Barnes & Noble Classics are introduced by an extraordinary roster of more than 150 experts in their fields; known for their academic expertise, their passion for the work under discussion, and the breadth of their culture and literary excellence.

Printable version of all contributors

George Stade

Consulting Editoral Director

One of America's great educators, Mr. Stade teaches at Columbia University: he has chaired their world-renowned English Department and was a recipient of the Alumni Association Great Teachers Award. He was editor-in-chief of the 74-volume Columbia Essays on Modern Writers and, currently, the Scribner's British Writers Series and the 14-volume European Writers Series. He author of three novels: Confessions of a Lady-Killer, Sex and Violence: A Love Story, and Love Is War. An extensive selection of his critical essays and literary reviews appears in Literature, Moderns, Monsters, Popsters and Us.

Peter Bondanella

is Distinguished Professor of Comparative Literature and Italian at Indiana University and a past President of the American Association for Italian Studies. He wrote the Introduction and Notes for Longfellow's translation of Dante's Inferno and, with Julia Conaway Bondanella, of the Purgatorio and Paradiso.

Joseph Frank

is Professor Emeritus of Comparative Literature at both Princeton and Stanford Universities and the author of the classic definitive biography of Dostoevsky.
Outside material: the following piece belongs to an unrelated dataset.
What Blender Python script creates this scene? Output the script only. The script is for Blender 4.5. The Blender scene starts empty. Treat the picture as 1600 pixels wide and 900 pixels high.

Frank wrote the Introductions to Dostoevsky's The Idiot and The House of the Dead and Poor Folk and Tolstoy's War and Peace.

Mary Gordon

is McIntosh Professor of English at Barnard College and a novelist whose bestselling works of fiction include Final Payments and The Company of Women. Gordon wrote the Introduction and Notes for E. M. Forster's Howards End.

Farah Jasmine Griffin

is Professor of English and Comparative Literature and African-American Studies at Columbia University. She has written and edited extensively in the fields of African-American literature, music, history, and politics. Griffin introduces the Barnes & Noble Classics edition of W.E.B. Du Bois's The Souls of Black Folk and Harriet Jacobs's Incidents in the Life of a Slave Girl.

Maureen Howard

is a critic, teacher, and noted novelist whose work include Grace Abounding and Expensive Habits. She is an authority on Edith Wharton and recently edited The Collected Stories of Edith Wharton for the Library of America and wrote the Introduction to the Barnes & Noble edition of Wharton's The Age of Innocence.

George Levine

is Kenneth Burke Professor of English Literature at Rutgers University and director of the University's Center for the Critical Analysis of Contemporary Culture, as well as an expert on nineteenth-century culture and Charles Darwin. Levine provided the introduction to Darwin's The Origin of Species and George Eliot's Silas Marner.

Steven Marcus

is Professor of English and Comparative Literature and George Delacorte Professor in the Humanities at Columbia University and a specialist in nineteenth-century literature and society. Marcus wrote the Introduction to Jane Austen's Emma and edited and introduced Joseph Conrad's The Secret Agent and Other Works.

Daphne Merkin

is the author of a novel, Enchantment, and a regular contributor to The New Yorker, The New York Times, and many other publications. Merkin wrote the Introduction for Emily Brontë's Wuthering Heights.

Robert O'Meally

is Zora Neale Hurston Professor of Literature at Columbia University and Director of Columbia's Center for Jazz Studies. He is the author of The Craft of Ralph Ellison and Lady Day: The Many Faces of Billie Holiday. He produced the Introduction and Notes for Mark Twain's Adventures of Huckleberry Finn and Frederick Douglass's Narrative of the Life of Frederick Douglass, An American Slave, as well as The Autobiography of an Ex-Colored Man by James Weldon Johnson.

Luc Santé

is Visiting Professor of Writing and the History of Photography at Bard College and a widely published essayist. His books include the well-known Low Life: Lures and Snares of Old New York and The Factory of Facts. Santé introduces the Barnes & Noble Classics editions of Alexandre Dumas's The Count of Monte Cristo and Emile Zola's Nana.

Lynne Sharon Schwartz

is an award-winning poet, essayist, and novelist. Here most recent books are the poetry collections In Solitary and Face to Face and the novel Writing on the Wall. Schwartz wrote the introduction to George Eliot's Middlemarch.

This growing community of talented writers and scholars sets the standard or academic excellence that distinguishes the Barnes & Noble Classics line. Their new Introductions are themselves an important reason to represent the world‘s greatest classics to this generation's students, readers, and re-readers.